◆ What the task requires: Every line of the material below should be repeated exactly.
--- --- ---
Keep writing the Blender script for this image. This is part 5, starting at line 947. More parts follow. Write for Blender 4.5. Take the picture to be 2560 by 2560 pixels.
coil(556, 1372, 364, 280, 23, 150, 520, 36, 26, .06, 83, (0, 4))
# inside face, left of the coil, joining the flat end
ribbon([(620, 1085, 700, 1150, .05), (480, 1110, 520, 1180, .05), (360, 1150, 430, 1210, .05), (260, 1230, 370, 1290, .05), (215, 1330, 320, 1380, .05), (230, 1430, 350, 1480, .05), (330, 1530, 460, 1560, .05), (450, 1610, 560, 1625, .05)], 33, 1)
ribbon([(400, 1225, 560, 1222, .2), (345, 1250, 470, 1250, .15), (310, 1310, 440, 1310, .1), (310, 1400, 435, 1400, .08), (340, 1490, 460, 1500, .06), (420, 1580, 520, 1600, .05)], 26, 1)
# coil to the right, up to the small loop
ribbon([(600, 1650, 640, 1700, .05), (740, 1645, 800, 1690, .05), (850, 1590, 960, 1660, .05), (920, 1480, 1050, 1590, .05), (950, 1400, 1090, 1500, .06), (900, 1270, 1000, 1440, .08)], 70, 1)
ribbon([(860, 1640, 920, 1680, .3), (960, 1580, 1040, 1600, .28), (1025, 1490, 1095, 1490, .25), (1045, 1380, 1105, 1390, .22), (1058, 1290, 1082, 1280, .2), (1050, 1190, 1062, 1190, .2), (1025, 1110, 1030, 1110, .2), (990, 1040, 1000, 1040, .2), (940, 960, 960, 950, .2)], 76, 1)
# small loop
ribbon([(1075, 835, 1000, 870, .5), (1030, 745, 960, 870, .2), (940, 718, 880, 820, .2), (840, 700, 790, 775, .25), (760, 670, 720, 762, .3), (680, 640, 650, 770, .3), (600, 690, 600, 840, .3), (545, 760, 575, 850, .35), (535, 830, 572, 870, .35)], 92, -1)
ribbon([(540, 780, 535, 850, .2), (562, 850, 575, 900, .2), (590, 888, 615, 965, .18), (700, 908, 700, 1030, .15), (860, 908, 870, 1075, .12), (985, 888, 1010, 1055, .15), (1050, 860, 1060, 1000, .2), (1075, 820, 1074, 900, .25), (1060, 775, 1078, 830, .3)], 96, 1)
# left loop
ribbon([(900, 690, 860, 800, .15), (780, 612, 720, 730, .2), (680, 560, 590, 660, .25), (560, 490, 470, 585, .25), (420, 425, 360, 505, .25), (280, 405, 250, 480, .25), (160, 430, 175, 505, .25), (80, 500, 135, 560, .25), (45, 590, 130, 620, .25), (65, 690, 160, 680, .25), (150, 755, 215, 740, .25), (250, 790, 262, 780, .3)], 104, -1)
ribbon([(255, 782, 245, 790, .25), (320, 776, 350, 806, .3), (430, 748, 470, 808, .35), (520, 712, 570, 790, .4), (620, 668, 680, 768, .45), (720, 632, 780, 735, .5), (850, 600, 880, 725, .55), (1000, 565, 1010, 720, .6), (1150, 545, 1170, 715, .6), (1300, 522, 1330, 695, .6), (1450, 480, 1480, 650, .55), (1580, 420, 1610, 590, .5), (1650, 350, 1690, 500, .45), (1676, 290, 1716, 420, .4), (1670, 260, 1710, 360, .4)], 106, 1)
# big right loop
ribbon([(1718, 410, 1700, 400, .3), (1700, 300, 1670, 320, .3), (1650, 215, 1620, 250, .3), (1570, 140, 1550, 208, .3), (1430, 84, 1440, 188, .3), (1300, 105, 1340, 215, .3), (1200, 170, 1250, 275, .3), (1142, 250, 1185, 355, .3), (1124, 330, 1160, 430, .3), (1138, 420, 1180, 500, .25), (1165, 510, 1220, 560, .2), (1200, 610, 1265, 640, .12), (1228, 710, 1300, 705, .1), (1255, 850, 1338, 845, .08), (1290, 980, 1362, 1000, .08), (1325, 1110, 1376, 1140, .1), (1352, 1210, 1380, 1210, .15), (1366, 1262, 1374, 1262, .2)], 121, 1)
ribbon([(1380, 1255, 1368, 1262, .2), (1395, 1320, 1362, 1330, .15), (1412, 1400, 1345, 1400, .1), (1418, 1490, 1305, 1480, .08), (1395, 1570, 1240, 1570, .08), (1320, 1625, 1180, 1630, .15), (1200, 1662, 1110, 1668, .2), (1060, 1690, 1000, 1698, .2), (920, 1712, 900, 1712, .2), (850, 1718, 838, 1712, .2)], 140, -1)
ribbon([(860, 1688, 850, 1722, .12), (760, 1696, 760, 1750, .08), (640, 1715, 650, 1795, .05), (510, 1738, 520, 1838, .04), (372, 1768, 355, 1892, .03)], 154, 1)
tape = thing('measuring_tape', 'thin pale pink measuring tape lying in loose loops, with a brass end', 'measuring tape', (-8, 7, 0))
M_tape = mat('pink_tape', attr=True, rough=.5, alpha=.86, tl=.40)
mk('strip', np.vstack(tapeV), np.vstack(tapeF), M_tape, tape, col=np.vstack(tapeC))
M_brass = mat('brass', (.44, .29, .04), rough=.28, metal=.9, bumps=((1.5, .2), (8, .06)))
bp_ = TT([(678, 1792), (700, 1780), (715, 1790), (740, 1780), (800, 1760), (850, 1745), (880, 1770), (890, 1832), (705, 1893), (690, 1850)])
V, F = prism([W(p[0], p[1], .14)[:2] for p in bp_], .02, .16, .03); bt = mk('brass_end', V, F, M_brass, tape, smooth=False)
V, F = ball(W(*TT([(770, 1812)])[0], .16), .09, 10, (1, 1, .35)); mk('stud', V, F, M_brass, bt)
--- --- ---
◆ In response:
Keep writing the Blender script for this image. This is part 5, starting at line 947. More parts follow. Write for Blender 4.5. Take the picture to be 2560 by 2560 pixels.
coil(556, 1372, 364, 280, 23, 150, 520, 36, 26, .06, 83, (0, 4))
# inside face, left of the coil, joining the flat end
ribbon([(620, 1085, 700, 1150, .05), (480, 1110, 520, 1180, .05), (360, 1150, 430, 1210, .05), (260, 1230, 370, 1290, .05), (215, 1330, 320, 1380, .05), (230, 1430, 350, 1480, .05), (330, 1530, 460, 1560, .05), (450, 1610, 560, 1625, .05)], 33, 1)
ribbon([(400, 1225, 560, 1222, .2), (345, 1250, 470, 1250, .15), (310, 1310, 440, 1310, .1), (310, 1400, 435, 1400, .08), (340, 1490, 460, 1500, .06), (420, 1580, 520, 1600, .05)], 26, 1)
# coil to the right, up to the small loop
ribbon([(600, 1650, 640, 1700, .05), (740, 1645, 800, 1690, .05), (850, 1590, 960, 1660, .05), (920, 1480, 1050, 1590, .05), (950, 1400, 1090, 1500, .06), (900, 1270, 1000, 1440, .08)], 70, 1)
ribbon([(860, 1640, 920, 1680, .3), (960, 1580, 1040, 1600, .28), (1025, 1490, 1095, 1490, .25), (1045, 1380, 1105, 1390, .22), (1058, 1290, 1082, 1280, .2), (1050, 1190, 1062, 1190, .2), (1025, 1110, 1030, 1110, .2), (990, 1040, 1000, 1040, .2), (940, 960, 960, 950, .2)], 76, 1)
# small loop
ribbon([(1075, 835, 1000, 870, .5), (1030, 745, 960, 870, .2), (940, 718, 880, 820, .2), (840, 700, 790, 775, .25), (760, 670, 720, 762, .3), (680, 640, 650, 770, .3), (600, 690, 600, 840, .3), (545, 760, 575, 850, .35), (535, 830, 572, 870, .35)], 92, -1)
ribbon([(540, 780, 535, 850, .2), (562, 850, 575, 900, .2), (590, 888, 615, 965, .18), (700, 908, 700, 1030, .15), (860, 908, 870, 1075, .12), (985, 888, 1010, 1055, .15), (1050, 860, 1060, 1000, .2), (1075, 820, 1074, 900, .25), (1060, 775, 1078, 830, .3)], 96, 1)
# left loop
ribbon([(900, 690, 860, 800, .15), (780, 612, 720, 730, .2), (680, 560, 590, 660, .25), (560, 490, 470, 585, .25), (420, 425, 360, 505, .25), (280, 405, 250, 480, .25), (160, 430, 175, 505, .25), (80, 500, 135, 560, .25), (45, 590, 130, 620, .25), (65, 690, 160, 680, .25), (150, 755, 215, 740, .25), (250, 790, 262, 780, .3)], 104, -1)
ribbon([(255, 782, 245, 790, .25), (320, 776, 350, 806, .3), (430, 748, 470, 808, .35), (520, 712, 570, 790, .4), (620, 668, 680, 768, .45), (720, 632, 780, 735, .5), (850, 600, 880, 725, .55), (1000, 565, 1010, 720, .6), (1150, 545, 1170, 715, .6), (1300, 522, 1330, 695, .6), (1450, 480, 1480, 650, .55), (1580, 420, 1610, 590, .5), (1650, 350, 1690, 500, .45), (1676, 290, 1716, 420, .4), (1670, 260, 1710, 360, .4)], 106, 1)
# big right loop
ribbon([(1718, 410, 1700, 400, .3), (1700, 300, 1670, 320, .3), (1650, 215, 1620, 250, .3), (1570, 140, 1550, 208, .3), (1430, 84, 1440, 188, .3), (1300, 105, 1340, 215, .3), (1200, 170, 1250, 275, .3), (1142, 250, 1185, 355, .3), (1124, 330, 1160, 430, .3), (1138, 420, 1180, 500, .25), (1165, 510, 1220, 560, .2), (1200, 610, 1265, 640, .12), (1228, 710, 1300, 705, .1), (1255, 850, 1338, 845, .08), (1290, 980, 1362, 1000, .08), (1325, 1110, 1376, 1140, .1), (1352, 1210, 1380, 1210, .15), (1366, 1262, 1374, 1262, .2)], 121, 1)
ribbon([(1380, 1255, 1368, 1262, .2), (1395, 1320, 1362, 1330, .15), (1412, 1400, 1345, 1400, .1), (1418, 1490, 1305, 1480, .08), (1395, 1570, 1240, 1570, .08), (1320, 1625, 1180, 1630, .15), (1200, 1662, 1110, 1668, .2), (1060, 1690, 1000, 1698, .2), (920, 1712, 900, 1712, .2), (850, 1718, 838, 1712, .2)], 140, -1)
ribbon([(860, 1688, 850, 1722, .12), (760, 1696, 760, 1750, .08), (640, 1715, 650, 1795, .05), (510, 1738, 520, 1838, .04), (372, 1768, 355, 1892, .03)], 154, 1)
tape = thing('measuring_tape', 'thin pale pink measuring tape lying in loose loops, with a brass end', 'measuring tape', (-8, 7, 0))
M_tape = mat('pink_tape', attr=True, rough=.5, alpha=.86, tl=.40)
mk('strip', np.vstack(tapeV), np.vstack(tapeF), M_tape, tape, col=np.vstack(tapeC))
M_brass = mat('brass', (.44, .29, .04), rough=.28, metal=.9, bumps=((1.5, .2), (8, .06)))
bp_ = TT([(678, 1792), (700, 1780), (715, 1790), (740, 1780), (800, 1760), (850, 1745), (880, 1770), (890, 1832), (705, 1893), (690, 1850)])
V, F = prism([W(p[0], p[1], .14)[:2] for p in bp_], .02, .16, .03); bt = mk('brass_end', V, F, M_brass, tape, smooth=False)
V, F = ball(W(*TT([(770, 1812)])[0], .16), .09, 10, (1, 1, .35)); mk('stud', V, F, M_brass, bt)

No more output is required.